| Work instructions |
Extract, in full, the lines below, beginning at the first and ending with the line that contains "scene.camera = cam". Pictures do not belong in the copy.

╔══

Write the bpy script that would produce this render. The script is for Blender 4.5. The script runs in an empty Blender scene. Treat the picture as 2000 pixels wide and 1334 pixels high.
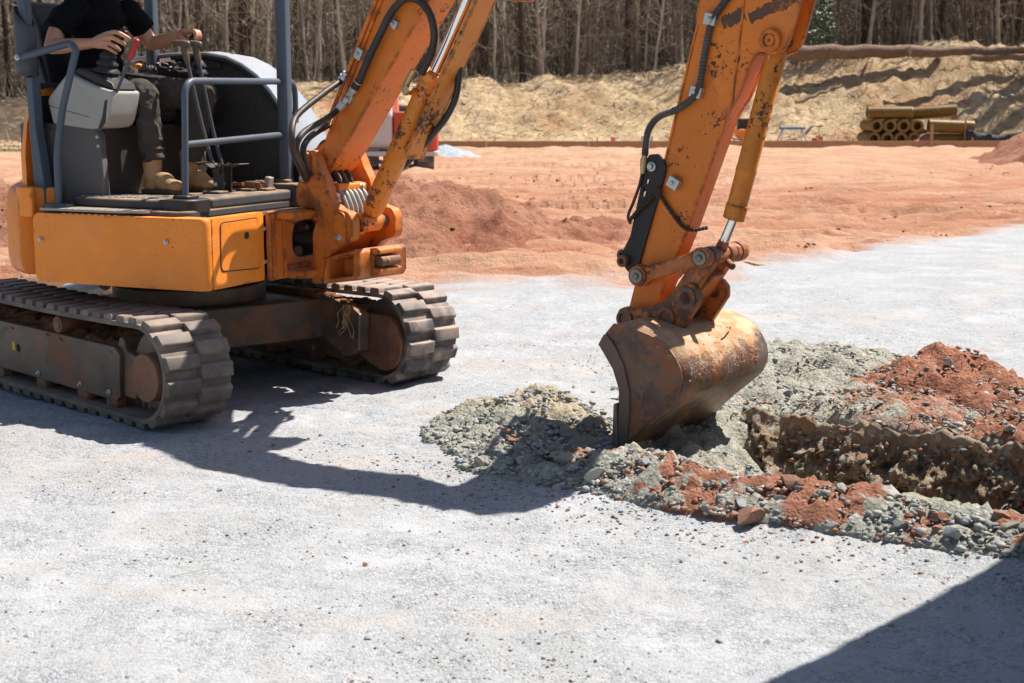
import bpy, bmesh, math, random
import numpy as np
from mathutils import Vector, Matrix
from mathutils.geometry import tessellate_polygon

R = math.radians
scene = bpy.context.scene
col = scene.collection

# ------------------------------------------------------------------ camera
cam_d = bpy.data.cameras.new('camera')
cam = bpy.data.objects.new('camera', cam_d)
col.objects.link(cam)
cam.location = (0, 0, 1.7)
cam.rotation_euler = (R(90 - 9.677), 0, 0)
cam_d.lens = 50.04
cam_d.sensor_width = 36
cam_d.clip_end = 600
cam_d.clip_start = 0.05
cam_d.dof.use_dof = True
cam_d.dof.focus_distance = 7.3
cam_d.dof.aperture_fstop = 4.8
scene.camera = cam

# ------------------------------------------------------------------ light
SUN_EL, SUN_AZ = 59.0, 60.0
world = bpy.data.worlds.new('World')
scene.world = world
world.use_nodes = True
wnt = world.node_tree
sky = wnt.nodes.new('ShaderNodeTexSky')
sky.sky_type = 'NISHITA'
sky.sun_disc = False
sky.sun_elevation = R(SUN_EL)
sky.sun_rotation = R(SUN_AZ)
bg = wnt.nodes['Background']
bg.inputs['Strength'].default_value = 0.07
wnt.links.new(sky.outputs[0], bg.inputs[0])
sun_d = bpy.data.lights.new('sun', 'SUN')
sun_d.energy = 5.0
sun_d.angle = R(0.55)
sun_d.color = (1.0, 0.955, 0.89)
sun = bpy.data.objects.new('sun', sun_d)
col.objects.link(sun)
sv = Vector((math.sin(R(SUN_AZ)) * math.cos(R(SUN_EL)), math.cos(R(SUN_AZ)) * math.cos(R(SUN_EL)), math.sin(R(SUN_EL))))
sun.rotation_euler = sv.to_track_quat('Z', 'Y').to_euler()
vs = scene.view_settings
vs.view_transform = 'Standard'
vs.look = 'None'
vs.gamma = 1
vs.use_curve_mapping = False
vs.exposure = 0.76

rng = random.Random(7)
nrng = np.random.default_rng(7)


# ------------------------------------------------------------------ noise
def _h(ix, iy, iz, s):
    h = (ix * 374761393 + iy * 668265263 + iz * 2147483647 + s * 974634777) & 0xFFFFFFFF
    h = ((h ^ (h >> 13)) * 1274126177) & 0xFFFFFFFF
    h = h ^ (h >> 16)
    return (h & 0xFFFFFF) / float(0xFFFFFF)


def vn(x, y, z=0.0, s=0):
    x, y, z = np.broadcast_arrays(np.asarray(x, float), np.asarray(y, float), np.asarray(z, float))
    ix, iy, iz = [np.floor(a).astype(np.int64) for a in (x, y, z)]
    fx, fy, fz = x - ix, y - iy, z - iz
    fx, fy, fz = [a * a * (3 - 2 * a) for a in (fx, fy, fz)]
    r = 0
    for dx in (0, 1):
        for dy in (0, 1):
            for dz in (0, 1):
                w = (fx if dx else 1 - fx) * (fy if dy else 1 - fy) * (fz if dz else 1 - fz)
                r = r + w * _h(ix + dx, iy + dy, iz + dz, s)
    return r * 2 - 1


def fbm(x, y, z=0.0, o=4, s=0, g=0.5):
    r, a, k = 0, 1.0, 1.0
    for i in range(o):
        r = r + a * vn(np.asarray(x) * k, np.asarray(y) * k, np.asarray(z) * k, s + i * 17)
        a *= g
        k *= 2.03
    return r


def sstep(a, b, x):
    t = np.clip((np.asarray(x, float) - a) / (b - a), 0, 1)
    return t * t * (3 - 2 * t)


# ------------------------------------------------------------------ objects
def tag(o, label=None, cat=None, group=None, kind=None):
    if label: o['label'] = label
    if cat: o['category'] = cat
    if group: o['group'] = group
    if kind: o['kind'] = kind
    return o


def empty(name, loc=(0, 0, 0), rz=0.0):
    o = bpy.data.objects.new(name, None)
    col.objects.link(o)
    o.location = loc
    o.rotation_euler = (0, 0, rz)
    o.empty_display_size = 0.1
    return o


def link(name, me, mat=None, parent=None, M=None):
    o = bpy.data.objects.new(name, me)
    col.objects.link(o)
    if mat and not me.materials:
        me.materials.append(mat)
    if parent: o.parent = parent
    if M is not None: o.matrix_local = M
    return o


def copy_tree(o, parent=None):
    c = o.copy()
    col.objects.link(c)
    c.parent = parent
    for ch in o.children:
        copy_tree(ch, c)
    return c


def finish(me, smooth=35, bevel=0):
    me.validate()
    if smooth:
        me.polygons.foreach_set('use_smooth', [True] * len(me.polygons))
        me.set_sharp_from_angle(angle=R(smooth))


def bevelmod(o, w, seg=2):
    if w:
        m = o.modifiers.new('edge', 'BEVEL')
        m.width = w
        m.segments = seg
        m.limit_method = 'ANGLE'
        m.angle_limit = R(40)
        m.harden_normals = True
    return o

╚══

| Final result |
Write the bpy script that would produce this render. The script is for Blender 4.5. The script runs in an empty Blender scene. Treat the picture as 2000 pixels wide and 1334 pixels high.
import bpy, bmesh, math, random
import numpy as np
from mathutils import Vector, Matrix
from mathutils.geometry import tessellate_polygon

R = math.radians
scene = bpy.context.scene
col = scene.collection

# ------------------------------------------------------------------ camera
cam_d = bpy.data.cameras.new('camera')
cam = bpy.data.objects.new('camera', cam_d)
col.objects.link(cam)
cam.location = (0, 0, 1.7)
cam.rotation_euler = (R(90 - 9.677), 0, 0)
cam_d.lens = 50.04
cam_d.sensor_width = 36
cam_d.clip_end = 600
cam_d.clip_start = 0.05
cam_d.dof.use_dof = True
cam_d.dof.focus_distance = 7.3
cam_d.dof.aperture_fstop = 4.8
scene.camera = cam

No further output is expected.